- _What you should do_: Copy out exactly the lines from the first line of the material below through the line containing "bench(10.85, 11.85, -2.62, -3.3, 0.55, 0.7, 'low", and nothing beyond them.

- _Source excerpt_:
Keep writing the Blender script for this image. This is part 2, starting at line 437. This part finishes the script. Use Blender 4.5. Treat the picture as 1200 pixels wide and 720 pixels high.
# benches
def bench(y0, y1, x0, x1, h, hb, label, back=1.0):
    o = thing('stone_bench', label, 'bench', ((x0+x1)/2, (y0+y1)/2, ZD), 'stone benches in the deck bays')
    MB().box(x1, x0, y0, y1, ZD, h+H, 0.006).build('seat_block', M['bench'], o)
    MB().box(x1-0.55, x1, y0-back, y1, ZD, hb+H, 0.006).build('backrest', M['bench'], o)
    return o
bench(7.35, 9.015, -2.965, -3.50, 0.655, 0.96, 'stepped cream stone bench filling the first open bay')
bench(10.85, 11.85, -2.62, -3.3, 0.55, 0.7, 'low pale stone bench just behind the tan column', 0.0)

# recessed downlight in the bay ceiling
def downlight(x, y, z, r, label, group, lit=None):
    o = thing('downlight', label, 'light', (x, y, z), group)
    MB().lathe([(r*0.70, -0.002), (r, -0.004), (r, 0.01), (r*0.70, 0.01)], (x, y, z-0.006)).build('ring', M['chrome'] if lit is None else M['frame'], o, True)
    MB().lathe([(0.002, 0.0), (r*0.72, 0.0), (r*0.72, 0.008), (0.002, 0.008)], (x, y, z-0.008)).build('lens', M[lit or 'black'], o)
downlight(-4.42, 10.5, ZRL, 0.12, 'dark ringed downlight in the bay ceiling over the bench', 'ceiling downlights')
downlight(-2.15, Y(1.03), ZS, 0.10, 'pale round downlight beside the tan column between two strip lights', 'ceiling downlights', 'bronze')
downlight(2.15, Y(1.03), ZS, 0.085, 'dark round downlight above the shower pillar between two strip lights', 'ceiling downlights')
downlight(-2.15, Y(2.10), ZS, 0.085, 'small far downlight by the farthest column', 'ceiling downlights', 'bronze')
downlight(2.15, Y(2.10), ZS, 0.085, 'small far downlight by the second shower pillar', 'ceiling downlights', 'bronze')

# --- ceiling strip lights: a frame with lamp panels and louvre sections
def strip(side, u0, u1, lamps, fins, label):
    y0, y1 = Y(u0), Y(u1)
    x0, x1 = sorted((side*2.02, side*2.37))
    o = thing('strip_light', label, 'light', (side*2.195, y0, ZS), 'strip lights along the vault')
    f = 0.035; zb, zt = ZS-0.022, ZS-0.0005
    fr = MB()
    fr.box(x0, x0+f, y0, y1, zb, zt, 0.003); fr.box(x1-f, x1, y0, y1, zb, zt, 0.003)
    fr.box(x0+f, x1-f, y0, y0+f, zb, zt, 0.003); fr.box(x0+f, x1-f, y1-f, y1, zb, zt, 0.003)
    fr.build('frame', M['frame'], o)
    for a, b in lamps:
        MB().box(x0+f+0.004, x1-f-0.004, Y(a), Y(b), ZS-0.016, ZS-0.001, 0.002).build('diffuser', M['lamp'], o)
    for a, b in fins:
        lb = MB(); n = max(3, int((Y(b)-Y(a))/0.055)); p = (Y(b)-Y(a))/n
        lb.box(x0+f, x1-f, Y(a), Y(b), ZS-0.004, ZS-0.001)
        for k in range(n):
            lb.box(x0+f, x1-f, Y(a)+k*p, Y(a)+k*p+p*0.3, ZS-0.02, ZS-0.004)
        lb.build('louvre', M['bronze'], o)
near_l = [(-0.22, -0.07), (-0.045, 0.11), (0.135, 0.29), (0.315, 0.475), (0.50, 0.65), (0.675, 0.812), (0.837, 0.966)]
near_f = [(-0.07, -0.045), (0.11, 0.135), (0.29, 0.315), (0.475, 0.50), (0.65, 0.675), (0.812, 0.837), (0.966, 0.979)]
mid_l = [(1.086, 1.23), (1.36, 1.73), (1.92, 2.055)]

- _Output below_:
Keep writing the Blender script for this image. This is part 2, starting at line 437. This part finishes the script. Use Blender 4.5. Treat the picture as 1200 pixels wide and 720 pixels high.
# benches
def bench(y0, y1, x0, x1, h, hb, label, back=1.0):
    o = thing('stone_bench', label, 'bench', ((x0+x1)/2, (y0+y1)/2, ZD), 'stone benches in the deck bays')
    MB().box(x1, x0, y0, y1, ZD, h+H, 0.006).build('seat_block', M['bench'], o)
    MB().box(x1-0.55, x1, y0-back, y1, ZD, hb+H, 0.006).build('backrest', M['bench'], o)
    return o
bench(7.35, 9.015, -2.965, -3.50, 0.655, 0.96, 'stepped cream stone bench filling the first open bay')
bench(10.85, 11.85, -2.62, -3.3, 0.55, 0.7, 'low pale stone bench just behind the tan column', 0.0)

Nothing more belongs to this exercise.